**DATASET EXTRACT**
·····

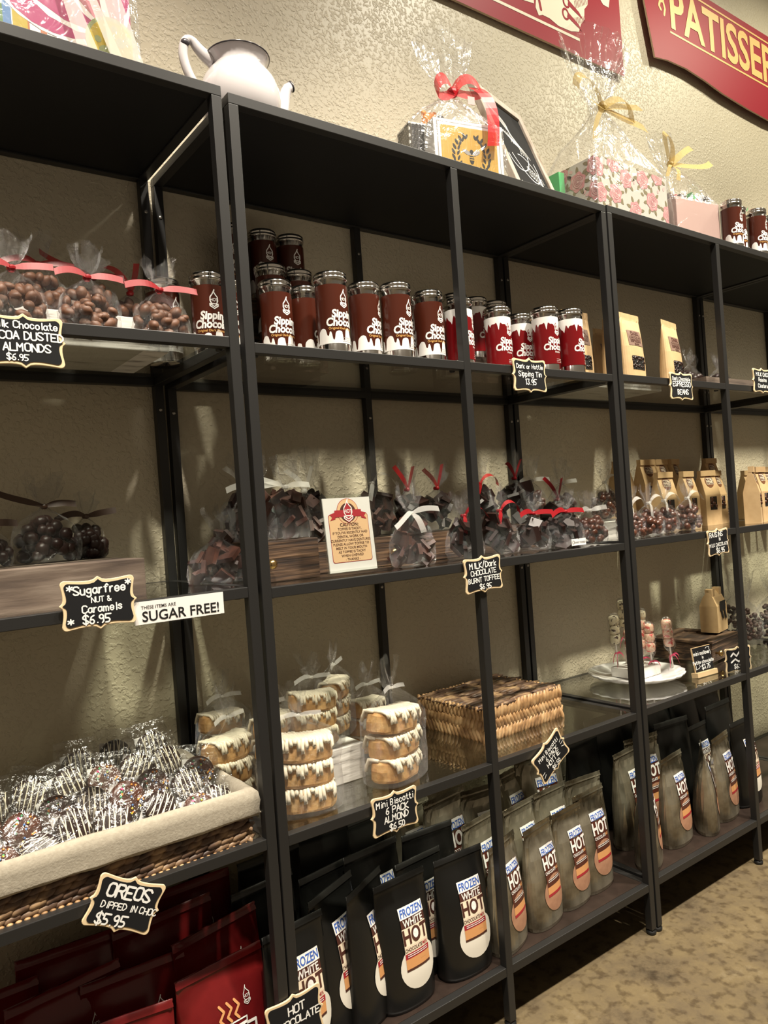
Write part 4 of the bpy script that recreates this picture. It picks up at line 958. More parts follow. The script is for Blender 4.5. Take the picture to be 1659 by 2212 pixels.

·····

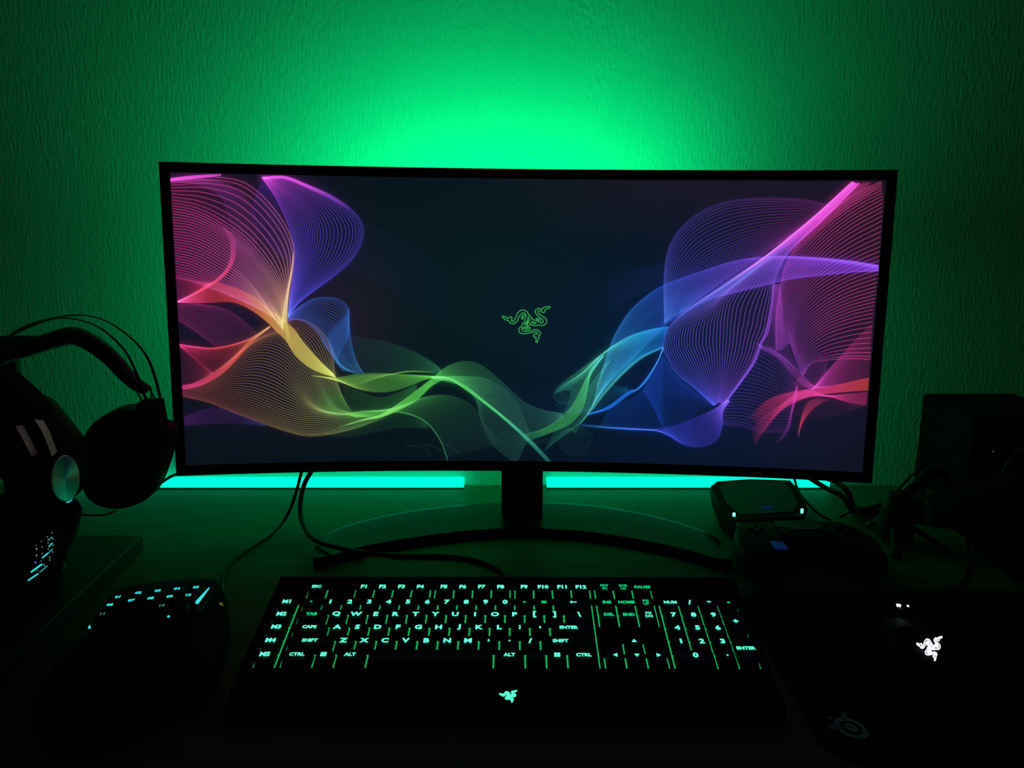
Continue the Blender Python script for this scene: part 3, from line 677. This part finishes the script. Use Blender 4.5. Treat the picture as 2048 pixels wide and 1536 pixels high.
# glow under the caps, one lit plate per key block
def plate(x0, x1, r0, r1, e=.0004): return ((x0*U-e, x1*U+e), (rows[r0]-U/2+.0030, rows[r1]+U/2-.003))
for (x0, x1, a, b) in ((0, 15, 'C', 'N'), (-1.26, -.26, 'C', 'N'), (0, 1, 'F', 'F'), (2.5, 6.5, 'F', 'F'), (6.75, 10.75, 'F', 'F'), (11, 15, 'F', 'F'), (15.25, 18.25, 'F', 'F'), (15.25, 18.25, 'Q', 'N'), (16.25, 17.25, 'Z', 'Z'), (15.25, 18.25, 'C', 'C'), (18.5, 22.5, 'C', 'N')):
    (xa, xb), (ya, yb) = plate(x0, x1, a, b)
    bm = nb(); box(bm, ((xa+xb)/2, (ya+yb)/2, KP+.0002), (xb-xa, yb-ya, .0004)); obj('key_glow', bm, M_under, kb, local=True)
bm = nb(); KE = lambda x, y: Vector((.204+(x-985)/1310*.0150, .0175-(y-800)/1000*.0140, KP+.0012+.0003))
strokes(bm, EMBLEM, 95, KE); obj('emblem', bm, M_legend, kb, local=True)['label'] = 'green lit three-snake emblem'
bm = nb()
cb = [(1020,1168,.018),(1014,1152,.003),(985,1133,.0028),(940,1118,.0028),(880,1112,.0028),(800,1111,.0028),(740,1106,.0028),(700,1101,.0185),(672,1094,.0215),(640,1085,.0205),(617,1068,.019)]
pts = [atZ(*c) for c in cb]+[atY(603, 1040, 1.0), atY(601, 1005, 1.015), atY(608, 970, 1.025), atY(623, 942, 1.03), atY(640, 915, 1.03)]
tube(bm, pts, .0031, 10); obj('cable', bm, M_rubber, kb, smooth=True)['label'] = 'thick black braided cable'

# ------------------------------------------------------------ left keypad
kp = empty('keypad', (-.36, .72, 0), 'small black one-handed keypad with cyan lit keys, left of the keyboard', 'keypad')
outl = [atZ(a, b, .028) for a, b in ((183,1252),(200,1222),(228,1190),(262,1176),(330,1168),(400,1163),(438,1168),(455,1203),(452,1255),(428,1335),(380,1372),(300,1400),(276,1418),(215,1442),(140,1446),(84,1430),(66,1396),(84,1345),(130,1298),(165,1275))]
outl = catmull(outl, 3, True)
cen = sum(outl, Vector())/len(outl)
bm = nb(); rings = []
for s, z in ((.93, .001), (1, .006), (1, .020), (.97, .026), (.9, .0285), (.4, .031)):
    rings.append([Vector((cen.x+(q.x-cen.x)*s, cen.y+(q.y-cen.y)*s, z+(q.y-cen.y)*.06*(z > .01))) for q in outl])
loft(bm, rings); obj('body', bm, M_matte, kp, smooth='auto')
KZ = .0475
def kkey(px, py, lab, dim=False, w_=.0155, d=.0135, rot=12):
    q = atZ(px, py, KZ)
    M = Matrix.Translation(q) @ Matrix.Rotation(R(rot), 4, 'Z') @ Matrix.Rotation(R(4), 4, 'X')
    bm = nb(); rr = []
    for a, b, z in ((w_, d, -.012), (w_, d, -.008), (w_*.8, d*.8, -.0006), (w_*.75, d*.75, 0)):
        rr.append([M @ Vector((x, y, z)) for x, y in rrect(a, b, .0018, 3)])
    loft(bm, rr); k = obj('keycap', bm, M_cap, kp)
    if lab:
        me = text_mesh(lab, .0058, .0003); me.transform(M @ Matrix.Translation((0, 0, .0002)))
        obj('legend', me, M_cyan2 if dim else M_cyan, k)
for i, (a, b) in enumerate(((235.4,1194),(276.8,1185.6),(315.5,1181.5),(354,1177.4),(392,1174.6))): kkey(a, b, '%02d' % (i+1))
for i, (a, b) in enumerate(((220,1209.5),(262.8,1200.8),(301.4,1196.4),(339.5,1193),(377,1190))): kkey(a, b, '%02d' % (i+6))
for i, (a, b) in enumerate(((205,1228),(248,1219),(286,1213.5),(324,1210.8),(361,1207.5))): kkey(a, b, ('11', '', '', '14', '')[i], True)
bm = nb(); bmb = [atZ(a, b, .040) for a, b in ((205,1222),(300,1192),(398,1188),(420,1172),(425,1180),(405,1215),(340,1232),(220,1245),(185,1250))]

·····

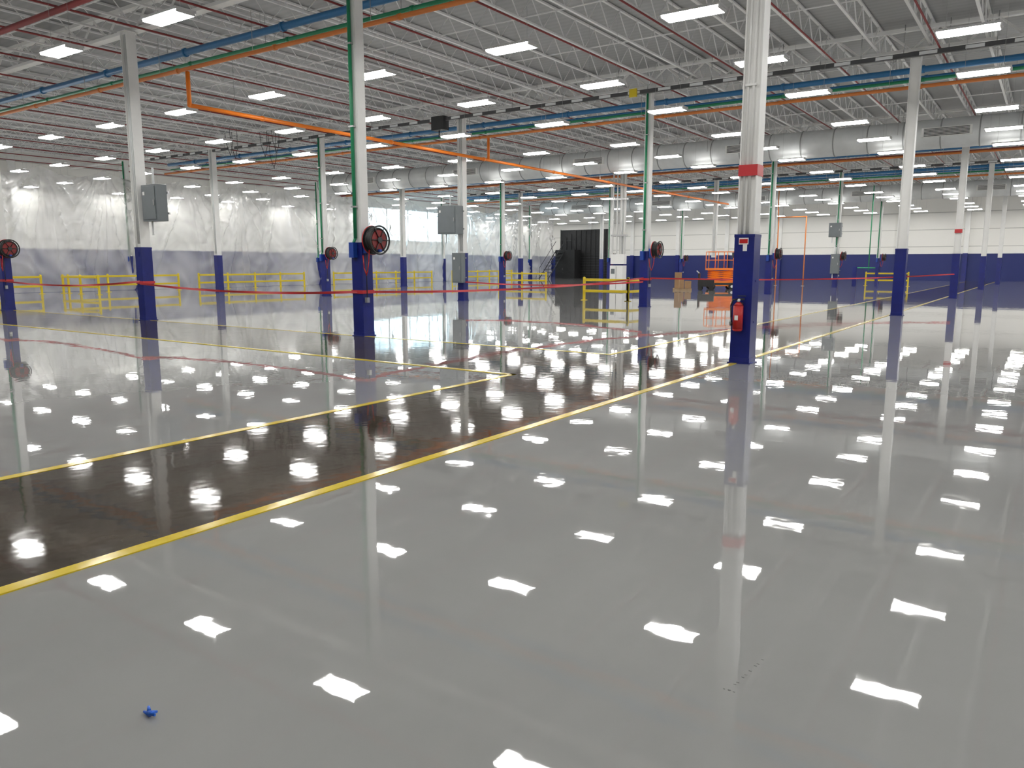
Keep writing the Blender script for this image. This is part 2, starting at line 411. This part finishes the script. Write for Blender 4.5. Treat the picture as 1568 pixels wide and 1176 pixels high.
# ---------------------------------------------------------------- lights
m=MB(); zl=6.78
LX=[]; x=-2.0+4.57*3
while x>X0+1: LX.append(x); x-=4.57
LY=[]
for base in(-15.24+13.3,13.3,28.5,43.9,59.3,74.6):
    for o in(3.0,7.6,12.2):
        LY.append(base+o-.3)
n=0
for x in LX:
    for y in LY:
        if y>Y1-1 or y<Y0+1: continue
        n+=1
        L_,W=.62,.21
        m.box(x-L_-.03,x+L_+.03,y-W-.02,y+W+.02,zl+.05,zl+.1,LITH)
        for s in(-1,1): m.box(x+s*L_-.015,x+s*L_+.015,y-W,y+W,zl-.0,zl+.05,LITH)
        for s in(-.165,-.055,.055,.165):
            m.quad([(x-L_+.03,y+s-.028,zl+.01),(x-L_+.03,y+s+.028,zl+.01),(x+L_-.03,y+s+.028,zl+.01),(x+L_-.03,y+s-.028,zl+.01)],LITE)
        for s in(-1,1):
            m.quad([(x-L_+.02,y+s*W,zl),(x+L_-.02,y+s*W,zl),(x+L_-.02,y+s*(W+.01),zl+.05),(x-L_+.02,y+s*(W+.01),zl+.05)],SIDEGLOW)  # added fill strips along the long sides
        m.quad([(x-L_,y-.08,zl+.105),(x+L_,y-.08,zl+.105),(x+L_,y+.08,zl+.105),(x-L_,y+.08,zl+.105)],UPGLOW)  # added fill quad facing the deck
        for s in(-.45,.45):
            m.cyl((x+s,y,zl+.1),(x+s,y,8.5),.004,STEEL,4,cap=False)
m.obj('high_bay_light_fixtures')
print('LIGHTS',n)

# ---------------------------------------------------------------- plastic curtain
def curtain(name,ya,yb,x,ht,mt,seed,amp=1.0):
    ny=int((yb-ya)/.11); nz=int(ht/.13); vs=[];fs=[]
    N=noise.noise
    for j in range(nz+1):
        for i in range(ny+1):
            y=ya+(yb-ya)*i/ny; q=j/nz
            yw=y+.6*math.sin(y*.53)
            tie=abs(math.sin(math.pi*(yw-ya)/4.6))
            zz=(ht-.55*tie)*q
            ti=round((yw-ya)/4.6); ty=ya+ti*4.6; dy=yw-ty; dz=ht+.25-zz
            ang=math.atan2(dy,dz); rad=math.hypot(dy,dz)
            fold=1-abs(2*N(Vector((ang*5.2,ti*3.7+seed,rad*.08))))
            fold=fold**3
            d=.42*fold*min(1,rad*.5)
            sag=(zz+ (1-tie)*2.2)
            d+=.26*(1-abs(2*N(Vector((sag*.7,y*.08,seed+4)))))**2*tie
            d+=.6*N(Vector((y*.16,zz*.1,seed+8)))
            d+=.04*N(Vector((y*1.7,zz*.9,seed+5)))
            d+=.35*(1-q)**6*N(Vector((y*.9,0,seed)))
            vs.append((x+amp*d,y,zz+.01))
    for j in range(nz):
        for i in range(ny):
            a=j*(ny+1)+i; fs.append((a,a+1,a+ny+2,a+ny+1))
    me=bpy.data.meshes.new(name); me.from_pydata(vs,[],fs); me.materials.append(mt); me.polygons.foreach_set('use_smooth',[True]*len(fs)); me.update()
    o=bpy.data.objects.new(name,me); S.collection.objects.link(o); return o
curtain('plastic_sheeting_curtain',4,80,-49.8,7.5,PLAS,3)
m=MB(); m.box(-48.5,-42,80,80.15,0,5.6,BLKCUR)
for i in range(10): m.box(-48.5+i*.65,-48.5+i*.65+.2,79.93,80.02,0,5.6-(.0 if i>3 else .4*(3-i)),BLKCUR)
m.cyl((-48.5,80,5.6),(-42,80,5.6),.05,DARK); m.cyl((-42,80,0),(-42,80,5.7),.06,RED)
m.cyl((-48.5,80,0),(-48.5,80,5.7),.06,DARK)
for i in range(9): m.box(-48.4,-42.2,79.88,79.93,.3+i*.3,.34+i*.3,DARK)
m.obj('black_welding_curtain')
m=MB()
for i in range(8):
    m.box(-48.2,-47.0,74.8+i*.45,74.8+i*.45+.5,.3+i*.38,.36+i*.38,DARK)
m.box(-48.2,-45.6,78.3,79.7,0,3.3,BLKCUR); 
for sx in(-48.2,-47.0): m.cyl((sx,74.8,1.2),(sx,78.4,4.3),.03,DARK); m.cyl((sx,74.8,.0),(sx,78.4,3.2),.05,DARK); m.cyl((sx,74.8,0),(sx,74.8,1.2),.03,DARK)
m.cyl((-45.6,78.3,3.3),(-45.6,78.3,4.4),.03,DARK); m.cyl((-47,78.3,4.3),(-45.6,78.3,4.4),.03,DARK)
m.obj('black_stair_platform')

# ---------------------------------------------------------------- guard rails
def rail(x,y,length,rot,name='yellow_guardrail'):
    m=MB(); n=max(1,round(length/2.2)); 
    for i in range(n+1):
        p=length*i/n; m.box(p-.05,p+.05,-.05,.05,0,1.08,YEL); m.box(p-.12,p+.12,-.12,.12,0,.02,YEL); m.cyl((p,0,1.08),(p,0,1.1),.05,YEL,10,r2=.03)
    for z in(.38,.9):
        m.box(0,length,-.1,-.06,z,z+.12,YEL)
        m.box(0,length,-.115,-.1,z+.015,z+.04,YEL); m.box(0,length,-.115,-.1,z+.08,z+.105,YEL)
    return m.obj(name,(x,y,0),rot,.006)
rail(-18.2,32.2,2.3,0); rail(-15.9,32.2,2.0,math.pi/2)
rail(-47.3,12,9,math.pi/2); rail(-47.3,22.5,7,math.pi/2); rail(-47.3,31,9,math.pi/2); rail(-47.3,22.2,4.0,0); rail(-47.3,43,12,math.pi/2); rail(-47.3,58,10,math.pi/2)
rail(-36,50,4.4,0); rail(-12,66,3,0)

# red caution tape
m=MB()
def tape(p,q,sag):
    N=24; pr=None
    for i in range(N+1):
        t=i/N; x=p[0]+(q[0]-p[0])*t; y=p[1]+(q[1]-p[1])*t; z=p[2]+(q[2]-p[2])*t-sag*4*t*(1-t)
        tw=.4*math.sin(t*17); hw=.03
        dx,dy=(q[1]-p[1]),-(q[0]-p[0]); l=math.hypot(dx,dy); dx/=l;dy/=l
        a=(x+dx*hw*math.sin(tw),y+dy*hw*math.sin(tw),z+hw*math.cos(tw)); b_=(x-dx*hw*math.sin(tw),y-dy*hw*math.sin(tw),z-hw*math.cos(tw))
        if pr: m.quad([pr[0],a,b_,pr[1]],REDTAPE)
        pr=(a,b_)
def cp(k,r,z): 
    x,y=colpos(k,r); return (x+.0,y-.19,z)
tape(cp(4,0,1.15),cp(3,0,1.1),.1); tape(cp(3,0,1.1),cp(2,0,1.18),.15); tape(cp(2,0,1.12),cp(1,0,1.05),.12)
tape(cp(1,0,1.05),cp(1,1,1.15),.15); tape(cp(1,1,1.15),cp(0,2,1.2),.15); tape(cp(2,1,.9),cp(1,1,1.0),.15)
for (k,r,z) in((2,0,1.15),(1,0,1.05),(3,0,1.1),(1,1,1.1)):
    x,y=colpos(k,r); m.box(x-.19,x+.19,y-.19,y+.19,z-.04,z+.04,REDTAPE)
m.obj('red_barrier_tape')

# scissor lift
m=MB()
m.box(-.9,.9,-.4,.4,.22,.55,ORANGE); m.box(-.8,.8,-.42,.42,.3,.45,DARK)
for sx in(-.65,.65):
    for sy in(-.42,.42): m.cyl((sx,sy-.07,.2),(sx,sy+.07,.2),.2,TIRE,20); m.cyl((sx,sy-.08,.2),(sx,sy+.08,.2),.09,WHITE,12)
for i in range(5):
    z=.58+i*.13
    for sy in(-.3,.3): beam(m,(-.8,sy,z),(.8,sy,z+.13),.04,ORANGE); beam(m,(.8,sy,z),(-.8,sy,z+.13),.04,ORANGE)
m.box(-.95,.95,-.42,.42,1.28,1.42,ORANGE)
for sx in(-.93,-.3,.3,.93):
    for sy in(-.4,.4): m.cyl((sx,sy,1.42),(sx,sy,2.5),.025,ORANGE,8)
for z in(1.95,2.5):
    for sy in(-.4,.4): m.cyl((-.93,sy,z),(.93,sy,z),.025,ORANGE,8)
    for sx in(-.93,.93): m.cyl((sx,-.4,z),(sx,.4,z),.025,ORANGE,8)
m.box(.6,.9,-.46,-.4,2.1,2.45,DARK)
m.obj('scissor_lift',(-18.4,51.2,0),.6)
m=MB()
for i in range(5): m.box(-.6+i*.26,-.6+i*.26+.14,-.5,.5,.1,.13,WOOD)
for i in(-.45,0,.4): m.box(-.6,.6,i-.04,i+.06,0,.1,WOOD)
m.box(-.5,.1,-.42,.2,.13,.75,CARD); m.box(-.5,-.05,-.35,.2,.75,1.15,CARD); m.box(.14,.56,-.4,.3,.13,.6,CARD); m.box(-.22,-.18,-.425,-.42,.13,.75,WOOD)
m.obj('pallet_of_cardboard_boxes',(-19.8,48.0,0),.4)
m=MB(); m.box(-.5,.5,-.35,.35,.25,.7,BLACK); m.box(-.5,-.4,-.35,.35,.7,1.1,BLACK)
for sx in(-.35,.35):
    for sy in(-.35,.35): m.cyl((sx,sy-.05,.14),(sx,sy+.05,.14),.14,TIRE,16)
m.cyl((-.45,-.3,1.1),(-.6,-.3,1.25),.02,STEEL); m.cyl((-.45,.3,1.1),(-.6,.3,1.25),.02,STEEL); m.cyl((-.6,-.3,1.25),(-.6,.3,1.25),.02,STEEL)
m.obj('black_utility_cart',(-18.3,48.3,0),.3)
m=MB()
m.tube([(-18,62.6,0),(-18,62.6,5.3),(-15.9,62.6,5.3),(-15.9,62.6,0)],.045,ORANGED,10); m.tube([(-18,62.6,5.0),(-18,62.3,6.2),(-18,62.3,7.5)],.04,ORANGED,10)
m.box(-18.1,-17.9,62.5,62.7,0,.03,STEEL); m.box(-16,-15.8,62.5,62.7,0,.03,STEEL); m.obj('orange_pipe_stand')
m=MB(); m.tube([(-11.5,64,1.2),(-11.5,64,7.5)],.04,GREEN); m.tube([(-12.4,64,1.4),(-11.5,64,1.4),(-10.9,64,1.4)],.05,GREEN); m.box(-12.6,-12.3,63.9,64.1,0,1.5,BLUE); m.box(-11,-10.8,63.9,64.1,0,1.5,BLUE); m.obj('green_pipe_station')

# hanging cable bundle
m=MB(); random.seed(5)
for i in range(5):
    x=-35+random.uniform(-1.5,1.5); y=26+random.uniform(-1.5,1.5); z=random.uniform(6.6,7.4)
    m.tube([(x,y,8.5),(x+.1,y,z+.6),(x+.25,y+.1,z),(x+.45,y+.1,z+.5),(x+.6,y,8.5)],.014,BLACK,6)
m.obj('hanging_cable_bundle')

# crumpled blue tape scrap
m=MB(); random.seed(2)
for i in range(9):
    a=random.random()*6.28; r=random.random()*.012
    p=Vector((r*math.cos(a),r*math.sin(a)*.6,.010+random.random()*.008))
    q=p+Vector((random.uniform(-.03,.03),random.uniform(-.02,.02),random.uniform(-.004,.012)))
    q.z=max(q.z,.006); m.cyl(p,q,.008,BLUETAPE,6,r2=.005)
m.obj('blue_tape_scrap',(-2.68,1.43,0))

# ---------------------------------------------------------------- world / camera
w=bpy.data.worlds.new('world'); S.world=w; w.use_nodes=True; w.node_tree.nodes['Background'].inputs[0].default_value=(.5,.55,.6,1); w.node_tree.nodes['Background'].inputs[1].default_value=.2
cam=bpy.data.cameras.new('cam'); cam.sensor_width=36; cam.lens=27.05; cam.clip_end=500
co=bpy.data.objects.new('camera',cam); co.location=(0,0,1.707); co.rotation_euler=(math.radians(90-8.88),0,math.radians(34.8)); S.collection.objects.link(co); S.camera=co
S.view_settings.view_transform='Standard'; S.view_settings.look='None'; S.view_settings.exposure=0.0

·····

From the line that contains "Keep writing the" through the line that contains "print('LIGHTS',n)", reproduce every line exactly, both end lines included.

**THE RESULT**
Keep writing the Blender script for this image. This is part 2, starting at line 411. This part finishes the script. Write for Blender 4.5. Treat the picture as 1568 pixels wide and 1176 pixels high.
# ---------------------------------------------------------------- lights
m=MB(); zl=6.78
LX=[]; x=-2.0+4.57*3
while x>X0+1: LX.append(x); x-=4.57
LY=[]
for base in(-15.24+13.3,13.3,28.5,43.9,59.3,74.6):
    for o in(3.0,7.6,12.2):
        LY.append(base+o-.3)
n=0
for x in LX:
    for y in LY:
        if y>Y1-1 or y<Y0+1: continue
        n+=1
        L_,W=.62,.21
        m.box(x-L_-.03,x+L_+.03,y-W-.02,y+W+.02,zl+.05,zl+.1,LITH)
        for s in(-1,1): m.box(x+s*L_-.015,x+s*L_+.015,y-W,y+W,zl-.0,zl+.05,LITH)
        for s in(-.165,-.055,.055,.165):
            m.quad([(x-L_+.03,y+s-.028,zl+.01),(x-L_+.03,y+s+.028,zl+.01),(x+L_-.03,y+s+.028,zl+.01),(x+L_-.03,y+s-.028,zl+.01)],LITE)
        for s in(-1,1):
            m.quad([(x-L_+.02,y+s*W,zl),(x+L_-.02,y+s*W,zl),(x+L_-.02,y+s*(W+.01),zl+.05),(x-L_+.02,y+s*(W+.01),zl+.05)],SIDEGLOW)  # added fill strips along the long sides
        m.quad([(x-L_,y-.08,zl+.105),(x+L_,y-.08,zl+.105),(x+L_,y+.08,zl+.105),(x-L_,y+.08,zl+.105)],UPGLOW)  # added fill quad facing the deck
        for s in(-.45,.45):
            m.cyl((x+s,y,zl+.1),(x+s,y,8.5),.004,STEEL,4,cap=False)
m.obj('high_bay_light_fixtures')
print('LIGHTS',n)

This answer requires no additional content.